Friends of the Earth Nature campaigner Sandra Bell responded, “The scientific evidence linking neonicotinoid insecticides to bee decline is compelling, and there’s no evidence so far that restrictions on these chemicals have affected crop yields.

“If pesticides are having a negative impact on our health or environment, they must be withdrawn from use. Public subsidies should be used to help farmers ensure that we have good quality, plentiful food and a thriving natural world.”

FoE’s Sandra Bell pointed to the ADAS 2014 Harvest Report, which showed oilseed rape yields for the past year - during which time the EU’s partial restrictions on three neonicotinoids were in place - remined "in line with the 5 year average" for crop losses i.e. the loss of crops were in line with losses in other years.

Red Tape

Though the outcomes of the Red Tape Challenge, and findings of the Farming Regulatory Task Force, which advised the current government, were intended to stimulate growth, those fighting agains certain recommendations warned that any 'growth' resulting from the measures would benefit the few at the expense of the many.

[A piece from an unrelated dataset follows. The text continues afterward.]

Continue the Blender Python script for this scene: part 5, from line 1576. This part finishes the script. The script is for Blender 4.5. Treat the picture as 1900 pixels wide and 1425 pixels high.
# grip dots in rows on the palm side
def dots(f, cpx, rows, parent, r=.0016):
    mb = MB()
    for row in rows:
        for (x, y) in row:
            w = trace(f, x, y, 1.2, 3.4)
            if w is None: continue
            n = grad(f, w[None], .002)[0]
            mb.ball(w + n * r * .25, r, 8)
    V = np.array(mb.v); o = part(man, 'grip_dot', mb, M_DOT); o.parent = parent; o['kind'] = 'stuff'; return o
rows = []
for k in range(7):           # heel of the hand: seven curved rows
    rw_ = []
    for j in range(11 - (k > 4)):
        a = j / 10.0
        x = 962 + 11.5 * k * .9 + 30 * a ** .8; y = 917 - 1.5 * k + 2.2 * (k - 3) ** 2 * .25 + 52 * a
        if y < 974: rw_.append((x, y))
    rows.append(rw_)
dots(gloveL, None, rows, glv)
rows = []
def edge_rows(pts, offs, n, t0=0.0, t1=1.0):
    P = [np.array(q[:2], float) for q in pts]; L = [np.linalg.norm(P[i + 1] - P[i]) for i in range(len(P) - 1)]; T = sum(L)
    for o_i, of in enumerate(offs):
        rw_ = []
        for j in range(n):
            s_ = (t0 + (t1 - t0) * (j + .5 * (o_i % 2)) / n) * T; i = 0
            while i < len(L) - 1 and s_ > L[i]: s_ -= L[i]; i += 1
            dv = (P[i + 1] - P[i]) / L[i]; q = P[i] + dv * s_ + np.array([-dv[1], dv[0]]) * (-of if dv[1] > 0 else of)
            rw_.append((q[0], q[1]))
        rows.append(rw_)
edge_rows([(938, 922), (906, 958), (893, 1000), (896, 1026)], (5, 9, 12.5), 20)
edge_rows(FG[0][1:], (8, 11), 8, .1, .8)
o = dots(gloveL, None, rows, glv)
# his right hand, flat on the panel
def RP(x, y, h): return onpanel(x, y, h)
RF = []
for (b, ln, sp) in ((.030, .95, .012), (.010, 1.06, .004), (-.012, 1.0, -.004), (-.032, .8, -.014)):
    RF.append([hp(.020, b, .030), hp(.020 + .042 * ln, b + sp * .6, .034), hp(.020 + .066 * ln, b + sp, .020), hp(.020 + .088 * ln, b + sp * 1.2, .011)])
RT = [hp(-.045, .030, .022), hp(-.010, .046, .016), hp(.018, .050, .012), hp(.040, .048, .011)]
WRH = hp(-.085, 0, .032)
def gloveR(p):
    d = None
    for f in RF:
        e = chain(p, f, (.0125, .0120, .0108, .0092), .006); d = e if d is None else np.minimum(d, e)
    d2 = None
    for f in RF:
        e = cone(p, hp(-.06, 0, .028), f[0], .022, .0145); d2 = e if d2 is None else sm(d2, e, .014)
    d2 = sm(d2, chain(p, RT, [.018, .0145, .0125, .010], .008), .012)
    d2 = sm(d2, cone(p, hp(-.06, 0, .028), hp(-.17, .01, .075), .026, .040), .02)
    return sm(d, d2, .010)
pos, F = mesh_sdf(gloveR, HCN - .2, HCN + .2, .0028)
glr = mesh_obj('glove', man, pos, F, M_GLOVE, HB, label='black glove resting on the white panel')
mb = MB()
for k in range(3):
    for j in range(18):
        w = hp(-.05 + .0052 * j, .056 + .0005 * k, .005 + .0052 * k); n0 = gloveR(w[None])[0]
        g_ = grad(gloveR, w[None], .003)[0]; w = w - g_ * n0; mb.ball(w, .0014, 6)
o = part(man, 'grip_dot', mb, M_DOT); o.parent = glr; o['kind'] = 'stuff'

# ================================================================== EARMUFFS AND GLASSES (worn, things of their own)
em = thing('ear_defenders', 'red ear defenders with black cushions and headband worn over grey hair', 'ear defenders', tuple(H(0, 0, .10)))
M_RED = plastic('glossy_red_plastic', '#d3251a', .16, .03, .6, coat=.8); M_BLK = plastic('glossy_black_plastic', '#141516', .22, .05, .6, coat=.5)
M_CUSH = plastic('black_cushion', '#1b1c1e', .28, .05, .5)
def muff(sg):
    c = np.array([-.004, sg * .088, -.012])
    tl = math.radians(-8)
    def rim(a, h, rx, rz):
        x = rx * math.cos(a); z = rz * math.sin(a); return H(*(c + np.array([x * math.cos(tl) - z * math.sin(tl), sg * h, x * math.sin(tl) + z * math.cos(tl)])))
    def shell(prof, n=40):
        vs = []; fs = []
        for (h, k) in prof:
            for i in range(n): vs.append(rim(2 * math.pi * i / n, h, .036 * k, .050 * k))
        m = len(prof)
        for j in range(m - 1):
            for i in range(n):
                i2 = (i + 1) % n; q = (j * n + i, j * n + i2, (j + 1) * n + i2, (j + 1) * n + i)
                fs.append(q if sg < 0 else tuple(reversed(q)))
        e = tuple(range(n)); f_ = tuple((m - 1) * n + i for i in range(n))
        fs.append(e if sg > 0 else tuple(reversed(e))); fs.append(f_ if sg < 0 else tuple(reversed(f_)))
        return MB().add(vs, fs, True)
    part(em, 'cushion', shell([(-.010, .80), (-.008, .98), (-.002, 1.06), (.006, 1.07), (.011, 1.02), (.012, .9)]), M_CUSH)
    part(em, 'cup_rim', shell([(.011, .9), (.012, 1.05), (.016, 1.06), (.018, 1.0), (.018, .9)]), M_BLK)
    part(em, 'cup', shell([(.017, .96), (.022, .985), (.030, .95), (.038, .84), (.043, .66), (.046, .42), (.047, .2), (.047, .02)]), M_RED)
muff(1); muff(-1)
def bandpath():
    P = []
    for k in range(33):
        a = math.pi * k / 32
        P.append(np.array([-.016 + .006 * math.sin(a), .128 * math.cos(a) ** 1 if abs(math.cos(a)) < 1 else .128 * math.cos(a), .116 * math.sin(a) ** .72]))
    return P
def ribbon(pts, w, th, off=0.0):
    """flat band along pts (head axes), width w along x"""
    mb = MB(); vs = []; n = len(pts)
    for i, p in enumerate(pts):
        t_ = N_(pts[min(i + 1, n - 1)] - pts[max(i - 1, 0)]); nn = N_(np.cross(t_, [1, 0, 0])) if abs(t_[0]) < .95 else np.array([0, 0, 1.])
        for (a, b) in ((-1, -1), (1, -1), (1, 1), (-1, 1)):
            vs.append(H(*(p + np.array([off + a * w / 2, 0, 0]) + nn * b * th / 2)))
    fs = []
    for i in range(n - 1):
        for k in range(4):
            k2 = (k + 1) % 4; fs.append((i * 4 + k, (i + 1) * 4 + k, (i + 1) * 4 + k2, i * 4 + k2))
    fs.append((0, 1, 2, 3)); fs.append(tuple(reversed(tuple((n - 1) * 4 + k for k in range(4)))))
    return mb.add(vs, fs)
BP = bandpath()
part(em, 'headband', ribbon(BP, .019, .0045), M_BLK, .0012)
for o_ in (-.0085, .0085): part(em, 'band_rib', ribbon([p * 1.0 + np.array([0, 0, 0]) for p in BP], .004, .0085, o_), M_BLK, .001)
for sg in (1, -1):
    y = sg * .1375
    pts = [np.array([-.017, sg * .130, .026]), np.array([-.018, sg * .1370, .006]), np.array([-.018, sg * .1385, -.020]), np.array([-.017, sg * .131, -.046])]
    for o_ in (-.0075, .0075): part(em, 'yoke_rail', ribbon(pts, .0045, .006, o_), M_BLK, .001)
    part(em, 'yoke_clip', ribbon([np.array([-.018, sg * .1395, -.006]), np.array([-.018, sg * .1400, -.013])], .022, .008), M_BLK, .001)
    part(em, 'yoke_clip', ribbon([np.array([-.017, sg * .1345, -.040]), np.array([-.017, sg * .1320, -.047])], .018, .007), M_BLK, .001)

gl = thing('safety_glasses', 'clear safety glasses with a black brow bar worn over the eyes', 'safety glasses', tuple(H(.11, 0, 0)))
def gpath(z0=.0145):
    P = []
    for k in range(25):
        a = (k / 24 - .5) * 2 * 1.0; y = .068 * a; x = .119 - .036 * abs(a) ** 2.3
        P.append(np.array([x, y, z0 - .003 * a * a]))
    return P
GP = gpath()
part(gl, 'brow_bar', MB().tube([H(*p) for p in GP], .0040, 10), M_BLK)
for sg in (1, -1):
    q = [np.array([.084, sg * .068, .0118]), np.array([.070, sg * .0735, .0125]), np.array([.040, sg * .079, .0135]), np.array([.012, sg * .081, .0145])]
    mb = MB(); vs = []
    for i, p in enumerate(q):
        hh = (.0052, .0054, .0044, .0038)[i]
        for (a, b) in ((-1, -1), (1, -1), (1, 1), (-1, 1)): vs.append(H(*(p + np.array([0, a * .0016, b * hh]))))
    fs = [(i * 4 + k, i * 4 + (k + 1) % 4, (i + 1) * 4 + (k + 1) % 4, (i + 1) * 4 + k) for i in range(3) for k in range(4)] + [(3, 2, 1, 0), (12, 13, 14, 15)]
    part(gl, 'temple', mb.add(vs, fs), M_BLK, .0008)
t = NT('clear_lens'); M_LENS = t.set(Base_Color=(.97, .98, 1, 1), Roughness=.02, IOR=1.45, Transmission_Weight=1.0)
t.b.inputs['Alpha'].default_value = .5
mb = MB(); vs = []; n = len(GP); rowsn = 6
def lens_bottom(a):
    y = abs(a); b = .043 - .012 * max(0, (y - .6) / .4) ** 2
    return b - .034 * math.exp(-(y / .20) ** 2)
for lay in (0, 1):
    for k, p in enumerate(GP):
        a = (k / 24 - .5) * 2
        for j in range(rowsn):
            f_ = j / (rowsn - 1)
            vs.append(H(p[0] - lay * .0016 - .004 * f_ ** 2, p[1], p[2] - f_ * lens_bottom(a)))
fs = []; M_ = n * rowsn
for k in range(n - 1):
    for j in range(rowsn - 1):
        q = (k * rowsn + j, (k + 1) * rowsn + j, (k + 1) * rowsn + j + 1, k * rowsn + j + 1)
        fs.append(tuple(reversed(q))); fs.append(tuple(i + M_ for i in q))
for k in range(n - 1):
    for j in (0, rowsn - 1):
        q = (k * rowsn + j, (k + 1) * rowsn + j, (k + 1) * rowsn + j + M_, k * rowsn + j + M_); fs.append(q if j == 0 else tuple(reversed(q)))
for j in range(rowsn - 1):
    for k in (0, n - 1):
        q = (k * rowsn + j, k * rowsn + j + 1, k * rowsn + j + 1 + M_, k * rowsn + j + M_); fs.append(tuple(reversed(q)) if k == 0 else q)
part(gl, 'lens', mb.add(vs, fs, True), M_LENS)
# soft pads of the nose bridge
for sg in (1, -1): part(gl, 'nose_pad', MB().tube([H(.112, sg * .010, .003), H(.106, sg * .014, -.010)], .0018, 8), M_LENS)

Trade union Unite, which campaigned against the closure of the Agricultural Wages Board, warned "The abolition of the AWB is not a rationalising red tape measure - it is a CUT. It is an austerity measure. It will make working and living in the countryside impossible for low waged workers, and it will pull much needed money out of the rural economy."

In December 2014,  a number of environment and civil society organisations challenged the EU Commission to tackle a "Worrying deregulatory tendency" in Europe.

In a statement issued after it emerged that corporate lobbyists had attempted to persuade the new Commission to scrap or dilute proposed regulations on air pollution, natural resources, maternity leave and gender equality in management, a coalition of trade unions, environment groups and other actors said, "We object to the narrow assertion that business competitiveness would be hampered by legislation protecting people and the environment.”

"To the contrary, we believe, as do a vast number of progressive companies, that the only way for European industry to be competitive is to innovate within the limits of a low carbon and resource efficient economy and to embrace strong social, labour, consumer and environmental protection measures.”